Con el testimonio confidencial de la ama de llaves, ordenamos intervenir los teléfonos fijos del hogar y el celular de Mónica. Días después, llegó la esperada llamada: una conversación amorosa. Rubén siempre le indicaba el día y la hora exacta en que volvería a llamarla. Y cumplía.
Mediante el rastreo se determinó que las comunicaciones provenían del Partido de la Costa, desde locutorios en Pinamar. Se montó un operativo encubierto en cada local. El día pactado, Rubén llamó. Ingresamos a uno de los locutorios y lo encontramos de espaldas, hablando en una cabina. Al mismo tiempo, otra brigada irrumpía en la casa de Mónica. La hallaron con un ataque de llanto y furia, teléfono en mano, escuchando cómo arrestaban al hombre que decía amar.

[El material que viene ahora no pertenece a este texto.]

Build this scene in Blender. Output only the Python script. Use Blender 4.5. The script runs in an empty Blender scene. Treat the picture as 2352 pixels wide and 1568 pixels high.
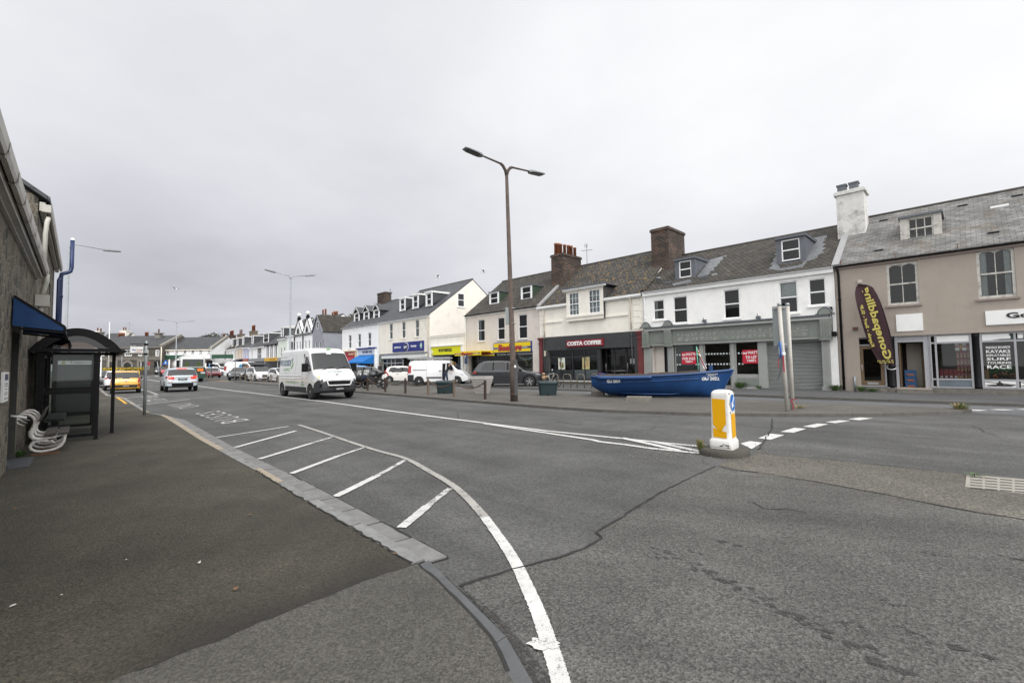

Tiempo después, durante el juicio oral, nos enteramos de que Mónica visitaba a Rubén en la cárcel. Él era enfermero y ayudante quirúrgico. Ella nunca creyó que había sido Rubén quien le amputó el dedo.
Quizá el mayor enigma del síndrome de Estocolmo no esté en el criminal ni en la víctima, sino en ese punto difuso donde el miedo y el afecto se confunden sin remedio.